Antes, el ejercicio de la soltería nos llevaba a compartir con los amigos en San Agustín, por cierto, con rockolas de verdad-verdad y todos sus Lucho Gatica, Julio Jaramillo y el novísimo Trío Venezuela a cuestas, por supuestísimo, resonando la Billo´s frente a Los Melódicos, porque Chucho Sanoja y Aldemaro Romero me quedan como un recuerdo más remoto, parecido a los hermanos Matamoros (¡vaya apellido!), o Dámaso Pérez Prado para mi padre. O los amigos de Bello Monte en la que ya también se escuchaba con mucho ánimo a Bill Haley y sus Cometas, lejos todavía Los Beatles, en “lompleyes” traídos de fuera, arriesgados todos a las bombas de agua y hasta las latas de pintura, los gloriosos disfraces de negritas que produjo más de un chasco al atorado caballero; e, incluso, no he confirmado una leyenda del Pasapoga en el que un par de agentes encubiertos de la Seguridad Nacional lidió con el propio Miguel Silvio Sanz que no sabía de una operación acordada por el mismísimo Pedro Estrada.

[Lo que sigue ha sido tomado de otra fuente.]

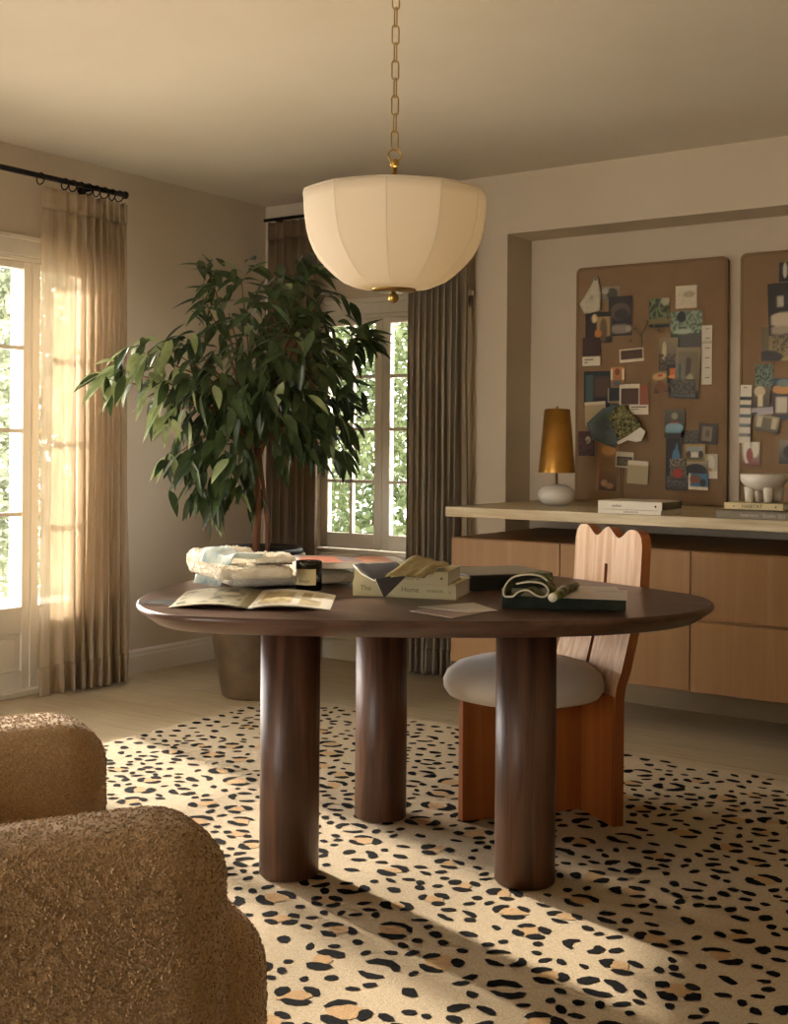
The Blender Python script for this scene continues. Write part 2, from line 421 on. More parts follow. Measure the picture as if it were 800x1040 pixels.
# ------------------------------------------------------------------ rug
def rug():
    r = random.Random(11)
    x0, x1, y0, y1 = -3.73, 1.2, -.6, 4.45
    mb = MB().box((x0, y0, 0), (x1, y1, .014))
    Z = .0152
    def poly(pts, mi):
        mb.add([(x, y, Z) for x, y in pts], [tuple(range(len(pts)))], mi)
    def blob(cx, cy, ra, rb, an, mi, n=9):
        o = r.uniform(0, 6.28); pts = []
        for k in range(n):
            t = 2*math.pi*k/n; q = r.uniform(.78, 1.16); a = ra*q*math.cos(t+o*0); b = rb*q*math.sin(t)
            x = cx+a*math.cos(an)-b*math.sin(an); y = cy+a*math.sin(an)+b*math.cos(an)
            pts.append((min(max(x, x0+.01), x1-.01), min(max(y, y0+.01), y1-.01)))
        poly(pts, mi)
    # rosettes by dart throwing on a grid
    cell = .10; G = {}
    def near(x, y, d):
        i, j = int(x//cell), int(y//cell)
        for a in (-2, -1, 0, 1, 2):
            for b in (-2, -1, 0, 1, 2):
                for (qx, qy, qd) in G.get((i+a, j+b), ()):
                    if (qx-x)**2+(qy-y)**2 < ((d+qd)/2)**2: return True
        return False
    def put(x, y, d): G.setdefault((int(x//cell), int(y//cell)), []).append((x, y, d))
    out = []
    for k in range(60000):
        x = r.uniform(x0+.03, x1-.03); y = r.uniform(y0+.03, y1-.03)
        if x*-.571+y*.82 < 2.0 and x < .2 and False: continue
        e = min(x-x0, x1-x, y-y0, y1-y)
        dens = .8+.35*noise.noise(Vector((x*1.3, y*1.3, 3)))
        big = e > .2 and noise.noise(Vector((x*2.1, y*2.1, 8))) > -.55
        d = r.uniform(.098, .128)/max(dens, .76)*.9 if big else .07
        if near(x, y, d): continue
        put(x, y, d); out.append((x, y, d, big))
    for (x, y, d, big) in out:
        if not big or r.random() < .12:
            blob(x, y, r.uniform(.019, .028), r.uniform(.014, .020), r.uniform(-.5, .5)-.2, 1); continue
        ro = d*.34; el = r.uniform(.75, 1.0); an = r.uniform(0, 3.14)
        if r.random() < .66: blob(x+r.uniform(-.006, .006), y+r.uniform(-.006, .006), ro*r.uniform(.7, 1.15), ro*r.uniform(.55, .95)*el, an, 2, 8)
        k = r.choice((2, 3, 3, 4)); t = r.uniform(0, 6.28)
        for q in range(k):
            span = 2*math.pi/k*r.uniform(.5, .88); w = r.uniform(.0120, .0185); m = 5
            ou, inn = [], []
            for s in range(m):
                u = s/(m-1); a = t+span*(u-.5); ww = w*(math.sin(math.pi*(.14+.72*u)))*r.uniform(.85, 1.25)
                ou.append((x+math.cos(a)*(ro+ww), y+math.sin(a)*(ro+ww)*el)); inn.append((x+math.cos(a)*(ro-ww), y+math.sin(a)*(ro-ww)*el))
            P = ou+inn[::-1]
            # fan of quads keeps the arc convex enough
            b0 = len(mb.v)
            mb.v += [Vector((min(max(px, x0+.005), x1-.005), min(max(py, y0+.005), y1-.005), Z+.0002)) for px, py in ou+inn]
            for s in range(m-1):
                mb.f.append([b0+s, b0+s+1, b0+m+s+1, b0+m+s]); mb.m.append(1); mb.s.append(False)
            t += 2*math.pi/k*r.uniform(.85, 1.15)
    # filler dots in the gaps
    for k in range(30000):
        x = r.uniform(x0+.03, x1-.03); y = r.uniform(y0+.03, y1-.03)
        if near(x, y, .036): continue
        put(x, y, .040)
        blob(x, y, r.uniform(.014, .024), r.uniform(.010, .015), r.uniform(0, 3.14), 1, 7)
    o = mb.build('leopard_rug', [RUGB, RUGK, RUGT])
    tag(o, 'sand coloured rug with black and tan leopard spots under the round table', 'rug')
rug()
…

Asocio el carnaval también con un comentario que escuchamos sin querer un amigo y yo, estudiando en nuestras sillas de extensión, por los lados de Stalingrado (¿la llamábamos ya, así?), en la UCV: 1961, cercanos a las carnestolendas, tramaba un grupo colarse como negritas en la fiestesota del Ávila para mitinear a la concurrencia en nombre de la revolución. No le dimos importancia, pero jamás supimos si la faena la ejecutaron, o se trataba de unos habladores de pistoladas que tanto proliferaron por aquellos días, disfrazados de revolucionarios y qué sé yo.
Tengo la idea de que los carnavales languidecieron poco a poco, ya finalizando los setenta, reducidos a una actividad escolar. Ni siquiera porque regalaban caramelos y ya había toda una industria de la distracción alrededor de varias escuelas de samba, se salvaron en la Caracas de los aburridos recorridos de las carrozas baratas, de la representación ordenada por cada despacho ministerial y de las reinas que fueron más conocidas que las “mises venezuelas”, elegidas popularmente en las parroquias. Además, el ta´baratismo nos llevó a expedicionar allende las fronteras.
Al carnaval caraqueño lo salvó Hugo Chávez con los niñitos disfrazados de paracaidistas a principios de los noventa, volviendo en presente siglo a los cauces del tedio. Valga acotar, esperando la política como un oficio digno de reivindicación, sobrando tantos disfraces.